▶ Exercise aim
Images are not part of the copy; transcribe all the data exactly.

** START Given data **

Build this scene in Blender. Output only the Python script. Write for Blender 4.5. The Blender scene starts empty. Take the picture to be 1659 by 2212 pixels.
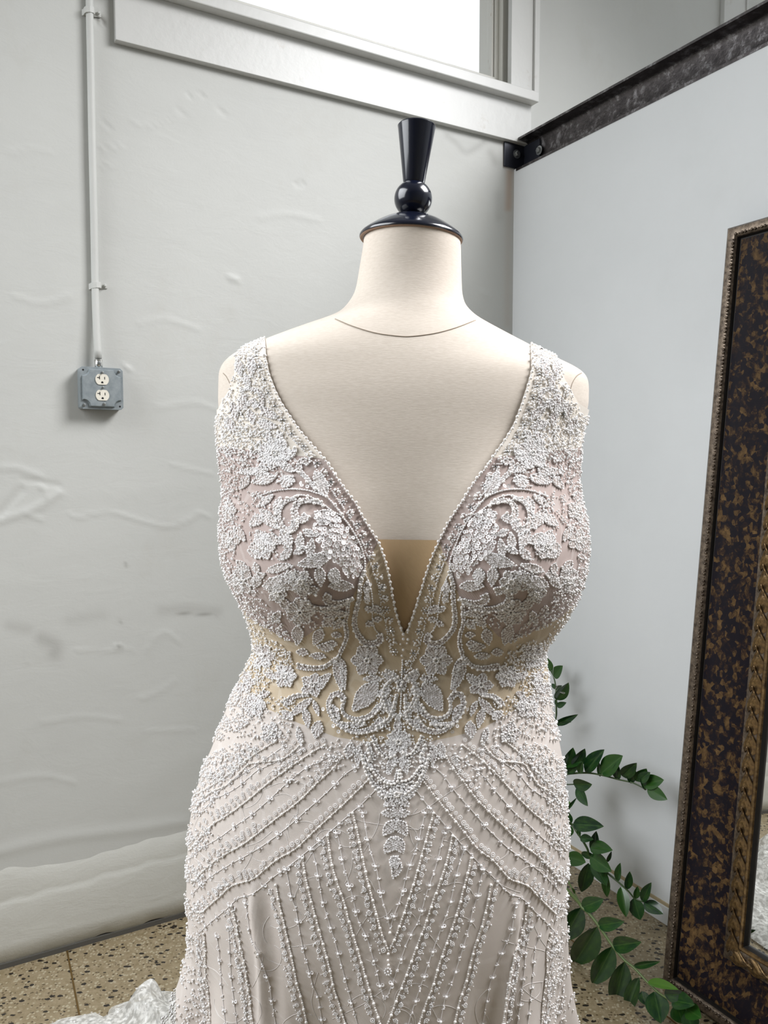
import bpy, bmesh, math, random
import numpy as np
from mathutils import Vector, Matrix
from mathutils.bvhtree import BVHTree

random.seed(7)
RNG = np.random.default_rng(7)
SC = bpy.context.scene
COL = SC.collection

# ------------------------------------------------------------------ camera
F, PITCH, CAMH = 1695.0, math.radians(3.75), 1.3
cam_data = bpy.data.cameras.new('camera')
cam_data.sensor_fit = 'VERTICAL'
cam_data.sensor_height = 36.0
cam_data.lens = F / 2212 * 36.0
cam_data.clip_start = 0.02
cam = bpy.data.objects.new('camera', cam_data)
COL.objects.link(cam)
cam.location = (0, 0, CAMH)
cam.rotation_euler = (math.pi / 2 - PITCH, 0, 0)
SC.camera = cam

# ------------------------------------------------------------------ sky, lights, exposure
SC.view_settings.view_transform = 'Standard'
SC.view_settings.look = 'None'
SC.view_settings.gamma = 1.0
SC.view_settings.use_curve_mapping = False
SC.view_settings.exposure = 0.32
SC.cycles.max_bounces = 8
SC.cycles.diffuse_bounces = 5
SC.cycles.sample_clamp_indirect = 4.0
SC.cycles.caustics_reflective = False
SC.cycles.caustics_refractive = False

world = bpy.data.worlds.new('overcast_sky')
SC.world = world
world.use_nodes = True
world.node_tree.nodes['Background'].inputs[0].default_value = (0.90, 0.95, 1.0, 1)
world.node_tree.nodes['Background'].inputs[1].default_value = 1.05


def window_light(name, loc, target, sx, sy, power, color, spread=180):
    ld = bpy.data.lights.new(name, 'AREA')
    ld.shape = 'RECTANGLE'
    ld.size, ld.size_y = sx, sy
    ld.energy = power
    ld.color = color
    ld.spread = math.radians(spread)
    lo = bpy.data.objects.new(name, ld)
    COL.objects.link(lo)
    lo.location = loc
    lo.rotation_euler = (Vector(target) - Vector(loc)).to_track_quat('-Z', 'Y').to_euler()
    return lo


# daylight of the other tall windows of the room, left of and behind the photographer
window_light('daylight_side_window', (-1.75, 0.62, 2.3), (0.2, 1.05, 1.0), 2.0, 1.8, 31, (0.94, 0.97, 1.0), 120)
window_light('daylight_over_partition', (2.0, 1.05, 3.45), (0.1, 1.0, 0.9), 1.6, 1.2, 60, (0.985, 0.985, 1.0), 110)

# ------------------------------------------------------------------ photo geometry helpers
SP, CP = math.sin(PITCH), math.cos(PITCH)
CAM = np.array([0, 0, CAMH])


def rays(px, py):
    a = (np.asarray(px, float) - 829.5) / F
    b = (1106 - np.asarray(py, float)) / F
    return np.stack([a, CP + b * SP, -SP + b * CP], -1)


def project(P):
    d = np.asarray(P, float) - CAM
    z = d[..., 1] * CP - d[..., 2] * SP
    u = d[..., 1] * SP + d[..., 2] * CP
    return 829.5 + F * d[..., 0] / z, 1106 - F * u / z


def hit(px, py, P, n):
    d = rays(px, py)
    n = np.asarray(n, float)
    t = np.dot(np.asarray(P, float) - CAM, n) / (d @ n)
    return CAM + d * np.expand_dims(t, -1)


AL = math.radians(60.43)
DL = np.array([math.sin(AL), math.cos(AL), 0])       # along the window wall, away from the camera
NL = np.array([math.cos(AL), -math.sin(AL), 0])      # out of the window wall, into the room
DP, NP = NL, -DL                                     # along the partition / out of it
CORNER = np.array([0.4437, 2.7465, 0.0])
UPZ = np.array([0, 0, 1.0])


def wl(u, z, off=0.0):                               # point on the window wall
    return CORNER - DL * u + UPZ * z + NL * off


def wp(u, z, off=0.0):                               # point on the partition
    return CORNER + DP * u + UPZ * z + NP * off


# ------------------------------------------------------------------ object helpers
def make_mesh(name, V, Fc, smooth=False):
    me = bpy.data.meshes.new(name)
    me.from_pydata([tuple(v) for v in V], [], [tuple(f) for f in Fc])
    if smooth:
        me.polygons.foreach_set('use_smooth', [True] * len(me.polygons))
    me.update()
    return me


def tri_mesh(name, V, T, smooth=True):               # fast path for numpy arrays of triangles
    V = np.ascontiguousarray(V, dtype=np.float32)
    T = np.ascontiguousarray(T, dtype=np.int32)
    me = bpy.data.meshes.new(name)
    me.vertices.add(len(V))
    me.vertices.foreach_set('co', V.ravel())
    me.loops.add(T.size)
    me.loops.foreach_set('vertex_index', T.ravel())
    me.polygons.add(len(T))
    me.polygons.foreach_set('loop_start', np.arange(0, T.size, 3, dtype=np.int32))
    me.polygons.foreach_set('use_smooth', np.full(len(T), smooth))
    me.update(calc_edges=True)
    me.validate()
    return me


def link(name, me, mat=None, parent=None, kind=None, label=None, cat=None, group=None):
    o = bpy.data.objects.new(name, me)
    COL.objects.link(o)
    if mat is not None and me is not None and not me.materials:
        me.materials.append(mat)
    if parent is not None:
        o.parent = parent
        o.matrix_parent_inverse = parent.matrix_world.inverted()
    if kind: o['kind'] = kind
    if label: o['label'] = label
    if cat: o['category'] = cat
    if group: o['group'] = group
    return o


def thing(name, label, cat, loc=(0, 0, 0), group=None):
    o = link(name, None, label=label, cat=cat, group=group)
    o.empty_display_size = 0.05
    o.location = tuple(loc)
    bpy.context.view_layer.update()
    return o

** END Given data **

▶ Written solution
Build this scene in Blender. Output only the Python script. Write for Blender 4.5. The Blender scene starts empty. Take the picture to be 1659 by 2212 pixels.
import bpy, bmesh, math, random
import numpy as np
from mathutils import Vector, Matrix
from mathutils.bvhtree import BVHTree

random.seed(7)
RNG = np.random.default_rng(7)
SC = bpy.context.scene
COL = SC.collection

# ------------------------------------------------------------------ camera
F, PITCH, CAMH = 1695.0, math.radians(3.75), 1.3
cam_data = bpy.data.cameras.new('camera')
cam_data.sensor_fit = 'VERTICAL'
cam_data.sensor_height = 36.0
cam_data.lens = F / 2212 * 36.0
cam_data.clip_start = 0.02
cam = bpy.data.objects.new('camera', cam_data)
COL.objects.link(cam)
cam.location = (0, 0, CAMH)
cam.rotation_euler = (math.pi / 2 - PITCH, 0, 0)
SC.camera = cam

# ------------------------------------------------------------------ sky, lights, exposure
SC.view_settings.view_transform = 'Standard'
SC.view_settings.look = 'None'
SC.view_settings.gamma = 1.0
SC.view_settings.use_curve_mapping = False
SC.view_settings.exposure = 0.32
SC.cycles.max_bounces = 8
SC.cycles.diffuse_bounces = 5
SC.cycles.sample_clamp_indirect = 4.0
SC.cycles.caustics_reflective = False
SC.cycles.caustics_refractive = False

world = bpy.data.worlds.new('overcast_sky')
SC.world = world
world.use_nodes = True
world.node_tree.nodes['Background'].inputs[0].default_value = (0.90, 0.95, 1.0, 1)
world.node_tree.nodes['Background'].inputs[1].default_value = 1.05


def window_light(name, loc, target, sx, sy, power, color, spread=180):
    ld = bpy.data.lights.new(name, 'AREA')
    ld.shape = 'RECTANGLE'
    ld.size, ld.size_y = sx, sy
    ld.energy = power
    ld.color = color
    ld.spread = math.radians(spread)
    lo = bpy.data.objects.new(name, ld)
    COL.objects.link(lo)
    lo.location = loc
    lo.rotation_euler = (Vector(target) - Vector(loc)).to_track_quat('-Z', 'Y').to_euler()
    return lo


# daylight of the other tall windows of the room, left of and behind the photographer
window_light('daylight_side_window', (-1.75, 0.62, 2.3), (0.2, 1.05, 1.0), 2.0, 1.8, 31, (0.94, 0.97, 1.0), 120)
window_light('daylight_over_partition', (2.0, 1.05, 3.45), (0.1, 1.0, 0.9), 1.6, 1.2, 60, (0.985, 0.985, 1.0), 110)

# ------------------------------------------------------------------ photo geometry helpers
SP, CP = math.sin(PITCH), math.cos(PITCH)
CAM = np.array([0, 0, CAMH])


def rays(px, py):
    a = (np.asarray(px, float) - 829.5) / F
    b = (1106 - np.asarray(py, float)) / F
    return np.stack([a, CP + b * SP, -SP + b * CP], -1)


def project(P):
    d = np.asarray(P, float) - CAM
    z = d[..., 1] * CP - d[..., 2] * SP
    u = d[..., 1] * SP + d[..., 2] * CP
    return 829.5 + F * d[..., 0] / z, 1106 - F * u / z


def hit(px, py, P, n):
    d = rays(px, py)
    n = np.asarray(n, float)
    t = np.dot(np.asarray(P, float) - CAM, n) / (d @ n)
    return CAM + d * np.expand_dims(t, -1)


AL = math.radians(60.43)
DL = np.array([math.sin(AL), math.cos(AL), 0])       # along the window wall, away from the camera
NL = np.array([math.cos(AL), -math.sin(AL), 0])      # out of the window wall, into the room
DP, NP = NL, -DL                                     # along the partition / out of it
CORNER = np.array([0.4437, 2.7465, 0.0])
UPZ = np.array([0, 0, 1.0])


def wl(u, z, off=0.0):                               # point on the window wall
    return CORNER - DL * u + UPZ * z + NL * off


def wp(u, z, off=0.0):                               # point on the partition
    return CORNER + DP * u + UPZ * z + NP * off


# ------------------------------------------------------------------ object helpers
def make_mesh(name, V, Fc, smooth=False):
    me = bpy.data.meshes.new(name)
    me.from_pydata([tuple(v) for v in V], [], [tuple(f) for f in Fc])
    if smooth:
        me.polygons.foreach_set('use_smooth', [True] * len(me.polygons))
    me.update()
    return me


def tri_mesh(name, V, T, smooth=True):               # fast path for numpy arrays of triangles
    V = np.ascontiguousarray(V, dtype=np.float32)
    T = np.ascontiguousarray(T, dtype=np.int32)
    me = bpy.data.meshes.new(name)
    me.vertices.add(len(V))
    me.vertices.foreach_set('co', V.ravel())
    me.loops.add(T.size)
    me.loops.foreach_set('vertex_index', T.ravel())
    me.polygons.add(len(T))
    me.polygons.foreach_set('loop_start', np.arange(0, T.size, 3, dtype=np.int32))
    me.polygons.foreach_set('use_smooth', np.full(len(T), smooth))
    me.update(calc_edges=True)
    me.validate()
    return me


def link(name, me, mat=None, parent=None, kind=None, label=None, cat=None, group=None):
    o = bpy.data.objects.new(name, me)
    COL.objects.link(o)
    if mat is not None and me is not None and not me.materials:
        me.materials.append(mat)
    if parent is not None:
        o.parent = parent
        o.matrix_parent_inverse = parent.matrix_world.inverted()
    if kind: o['kind'] = kind
    if label: o['label'] = label
    if cat: o['category'] = cat
    if group: o['group'] = group
    return o


def thing(name, label, cat, loc=(0, 0, 0), group=None):
    o = link(name, None, label=label, cat=cat, group=group)
    o.empty_display_size = 0.05
    o.location = tuple(loc)
    bpy.context.view_layer.update()
    return o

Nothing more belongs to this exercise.